> [Written task]:
Print, word for word, every line from the beginning of the listing up to and including the line with "np_obj('leaves', V, F, 'shrub_leaf', sp, T)". Pictures are to be excluded.

> [Dataset content]:

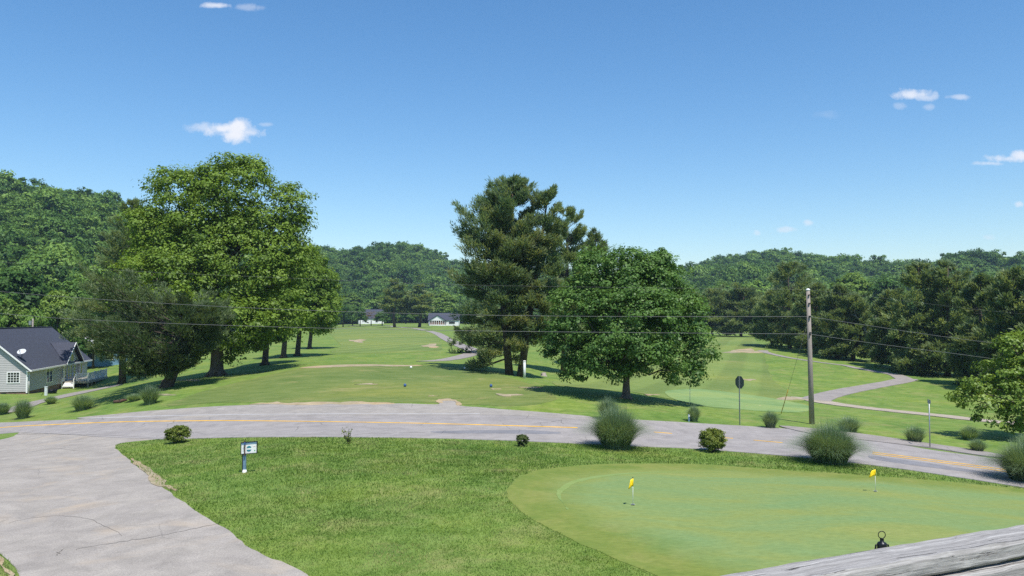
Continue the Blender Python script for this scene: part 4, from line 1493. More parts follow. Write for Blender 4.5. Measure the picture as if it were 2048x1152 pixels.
# straggly sapling
b = hit(697, 887)
sp = thing('sapling', 'thin straggly sapling with few leaves at the near road edge', 'sapling', b)
rs = np.random.default_rng(9)
st = MB()
tips = []
for k in range(9):
    a = rs.random() * 6.28
    tip = (math.cos(a) * rs.uniform(.1, .32), math.sin(a) * .2, rs.uniform(.25, .75))
    tips += bent((0, 0, -.03), tip, rs, 3, .1)[1:]
    st.tube(bent((0, 0, -.03), tip, rs, 3, .1), [.012, .009, .007, .004], 5, False)
st.build('stems', 'bark', sp)
tp = np.array([tuple(t) for t in tips])
C = np.repeat(tp, 4, 0) + rs.normal(0, .05, (len(tp) * 4, 3))
V, F, T = quad_leaves(C, rs.normal(size=C.shape), .045, rs)
np_obj('leaves', V, F, 'shrub_leaf', sp, T)


# lawn blades: short grass over the near lawn
def lawn_grass():
    rng = np.random.default_rng(55)
    N = 420000
    th = rng.uniform(-.66, .66, N)
    r = np.exp(rng.uniform(math.log(12.5), math.log(46), N))
    x, y = r * np.sin(th), r * np.cos(th)
    m = np.ones(N, bool)
    for nm, key in (('driveway', 0), ('road', 0), ('putting_green', 0), ('paved_shoulder', 0)):
        m &= ~inside(OUT[nm], x, y)
    x, y, r = x[m], y[m], r[m]
    roadmid = np.interp(1024 + FPX * x / y, [p[0] for p in ROAD_N], [p[1] for p in ROAD_N])
    py = HOR - (H(x, y) - CZ) / y * FPX
    m = py > roadmid - 1
    x, y, r = x[m], y[m], r[m]
    n = len(x)
    z = H(x, y)
    a = rng.random(n) * 6.28
    hgt = rng.uniform(.028, .068, n) * np.clip(r / 20, .8, 1.5)
    wd = .0075 * np.clip(r / 16, .8, 2.2)
    lean = rng.normal(0, .55, (n, 2)) * hgt[:, None]
    B = np.column_stack((x, y, z - .005))
    s = np.column_stack((np.cos(a), np.sin(a), np.zeros(n))) * wd[:, None]
    tip = B + np.column_stack((lean, hgt))
    V = np.stack((B - s, B + s, tip), 1).reshape(-1, 3)
    F = np.arange(3 * n).reshape(-1, 3)
    def vnoise(sc, sd):
        g_ = np.random.default_rng(sd).random((64, 64))
        u_, v_ = x / sc + 100, y / sc + 100
        i, j = np.floor(u_).astype(int), np.floor(v_).astype(int)
        a_, b_ = u_ - i, v_ - j
        a_, b_ = a_ * a_ * (3 - 2 * a_), b_ * b_ * (3 - 2 * b_)
        q = lambda m_, n_: g_[m_ % 64, n_ % 64]
        return (q(i, j) * (1 - a_) + q(i + 1, j) * a_) * (1 - b_) + (q(i, j + 1) * (1 - a_) + q(i + 1, j + 1) * a_) * b_ - .5
    big = np.sin(x * .55 + 1.7 * np.sin(y * .33)) * np.sin(y * .47 + 1.1 * np.sin(x * .29))
    t = np.clip(.47 + .08 * big + .42 * vnoise(3.1, 1) + .30 * vnoise(1.1, 2) + .25 * vnoise(.4, 3) + rng.normal(0, .2, n), 0, 1)
    o = np_obj('lawn_grass', V, F, 'grass_blade', None, np.repeat(t, 3))
    tag(o, 'short mown grass of the near lawn between driveway and putting green', 'grass', kind='stuff')
    print('blades', n)


lawn_grass()


# ------------------------------------------------------------------ grey house
E0 = at(54.6, 735.5, 86)
gz = -8.25 + CZ
house_loc = Vector((E0.x, E0.y, gz))
RZ = math.atan2(.974, -.226)
hs = thing('house', 'grey sided single-storey house with dark roof and small entrance gable', 'house', house_loc, RZ)
Lh, Wh, ze = 22.0, 9.2, 2.85
pitch = .88
zr = ze + (Wh / 2 + .4) * pitch - .1
fo = MB(); fo.box(.05, Lh - .05, .05, Wh - .05, -.6, .45); fo.build('foundation', 'brick_red', hs)
wl_ = MB()
wl_.slab([(0, 0, .45), (0, Wh, .45), (0, Wh, ze), (0, Wh / 2, zr - .25), (0, 0, ze)], (Lh, 0, 0))
wl_.build('wall', 'siding', hs)
plank_z = np.arange(.45, zr - .5, .19)
for k, z in enumerate(plank_z):
    z1 = z + .185
    f0 = max(0, (z1 - ze) / pitch) if z1 > ze else 0
    if Wh - 2 * f0 < .3:
        continue
    m = MB()
    m.poly([(-.012, f0, z1), (-.012, Wh - f0, z1), (-.035, Wh - f0, z), (-.035, f0, z), (.0, f0, z1), (.0, Wh - f0, z1), (.0, Wh - f0, z), (.0, f0, z)],
           [(0, 1, 2, 3), (3, 2, 6, 7), (0, 3, 7, 4), (1, 5, 6, 2), (4, 5, 1, 0)])
    m.build('plank', 'siding', hs)
    if z1 < ze - .1:
        m = MB()
        m.poly([(.02, -.012, z1), (Lh, -.012, z1), (Lh, -.035, z), (.02, -.035, z), (.02, 0, z1), (Lh, 0, z1), (Lh, 0, z), (.02, 0, z)],
               [(0, 1, 2, 3), (3, 2, 6, 7), (0, 3, 7, 4), (1, 5, 6, 2), (4, 5, 1, 0)])
        m.build('plank', 'siding', hs)
rf = MB()
y0, zo = -.45, ze - .06
zt = zo + (Wh / 2 + .45) * pitch
for sgn in (0, 1):
    ya, yb = (y0, Wh / 2) if sgn == 0 else (Wh - y0, Wh / 2)
    rf.slab([(-.35, ya, zo), (Lh + .35, ya, zo), (Lh + .35, yb, zt), (-.35, yb, zt)], (0, 0, -.16))
roof = rf.build('roof', 'shingle', hs)
rc = MB(); rc.box(-.36, Lh + .36, Wh / 2 - .15, Wh / 2 + .15, zt - .05, zt + .04); rc.build('ridge_cap', 'shingle', roof)
for ya, yb in ((y0 - .02, Wh / 2), (Wh - y0 + .02, Wh / 2)):
    m = MB(); m.slab([(-.40, ya, zo - .02), (-.355, ya, zo - .02), (-.355, yb, zt - .02), (-.40, yb, zt - .02)], (0, 0, -.2)); m.build('rake_trim', 'trim_white', roof)
m = MB(); m.box(-.36, Lh + .36, y0 - .10, y0 - .005, zo - .19, zo - .02); m.build('gutter', 'trim_white', roof)
m = MB(); m.box(-.34, Lh + .34, y0, -.04, zo - .20, zo - .17); m.build('soffit', 'trim_white', roof)
m = MB(); m.box(-.06, .10, -.065, .08, .3, ze - .12); m.build('corner_trim', 'trim_white', hs)
m = MB(); m.tube([(.22, -.12, ze - .2), (.22, -.12, .1)], .05, 8); m.build('downspout', 'trim_white', hs)
for (vx, vy) in ((-.0, 2.0), (-.0, 5.6)):
    m = MB(); m.box(.02, .09, vy, vy + .45, .12, .34); m.build('crawl_vent', 'black_frame', hs)
for vx in (4.2, 9.6):
    m = MB(); m.box(vx, vx + .45, .02, .09, .12, .34); m.build('crawl_vent', 'black_frame', hs)


def window_gable(y0, y1, z0, z1, cols, rows):
    m = MB()
    t = .09
    for a in ((y0 - t, y1 + t, z1, z1 + t), (y0 - t, y1 + t, z0 - t, z0), (y0 - t, y0, z0, z1), (y1, y1 + t, z0, z1)):
        m.box(-.075, -.0, *a)
    w = m.build('window', 'trim_white', hs)
    m = MB(); m.box(-.045, .0, y0, y1, z0, z1); m.build('pane', 'glass_dark', w)
    for i in range(1, cols):
        yy = y0 + (y1 - y0) * i / cols
        m = MB(); m.box(-.058, -.046, yy - .02, yy + .02, z0, z1); m.build('muntin', 'trim_white', w)
    for i in range(1, rows):
        zz = z0 + (z1 - z0) * i / rows
        m = MB(); m.box(-.062, -.047, y0, y1, zz - .02, zz + .02); m.build('muntin', 'trim_white', w)


def window_front(x0, x1, z0, z1, cols=2, rows=1, name='window', t=.09, yy=0.0, mt=.02):
    m = MB()
    for a in ((x0 - t, x1 + t, z1, z1 + t), (x0 - t, x1 + t, z0 - t, z0), (x0 - t, x0, z0, z1), (x1, x1 + t, z0, z1)):
        m.box(a[0], a[1], yy - .085, yy, a[2], a[3])
    w = m.build(name, 'trim_white', hs)
    for i in range(cols):
        xa, xb = x0 + (x1 - x0) * i / cols, x0 + (x1 - x0) * (i + 1) / cols
        m = MB(); m.box(xa + mt, xb - mt, yy - .05, yy, z0, z1); m.build('pane', 'glass_dark', w)
        if i:
            m = MB(); m.box(xa - mt, xa + mt, yy - .07, yy, z0, z1); m.build('mullion', 'trim_white', w)
        for j in range(1, rows):
            zz = z0 + (z1 - z0) * j / rows
            m = MB(); m.box(xa + mt, xb - mt, yy - .06, yy - .051, zz - .02, zz + .02); m.build('muntin', 'trim_white', w)
    return w


window_gable(.75, 1.85, 1.45, 2.5, 4, 4)
window_gable(5.6, 6.8, 1.45, 2.5, 4, 4)
window_front(5.9, 8.0, .95, 2.45, 2, 2, mt=.06)
window_front(12.35, 13.0, .95, 2.4, 1, 4)
dr = window_front(13.7, 15.3, .72, 2.45, 2, 5, 'door', .13, mt=.14)
window_front(16.0, 16.9, .95, 2.4, 1, 4)
window_front(18.2, 19.6, .95, 2.4, 2, 2)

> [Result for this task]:
Continue the Blender Python script for this scene: part 4, from line 1493. More parts follow. Write for Blender 4.5. Measure the picture as if it were 2048x1152 pixels.
# straggly sapling
b = hit(697, 887)
sp = thing('sapling', 'thin straggly sapling with few leaves at the near road edge', 'sapling', b)
rs = np.random.default_rng(9)
st = MB()
tips = []
for k in range(9):
    a = rs.random() * 6.28
    tip = (math.cos(a) * rs.uniform(.1, .32), math.sin(a) * .2, rs.uniform(.25, .75))
    tips += bent((0, 0, -.03), tip, rs, 3, .1)[1:]
    st.tube(bent((0, 0, -.03), tip, rs, 3, .1), [.012, .009, .007, .004], 5, False)
st.build('stems', 'bark', sp)
tp = np.array([tuple(t) for t in tips])
C = np.repeat(tp, 4, 0) + rs.normal(0, .05, (len(tp) * 4, 3))
V, F, T = quad_leaves(C, rs.normal(size=C.shape), .045, rs)
np_obj('leaves', V, F, 'shrub_leaf', sp, T)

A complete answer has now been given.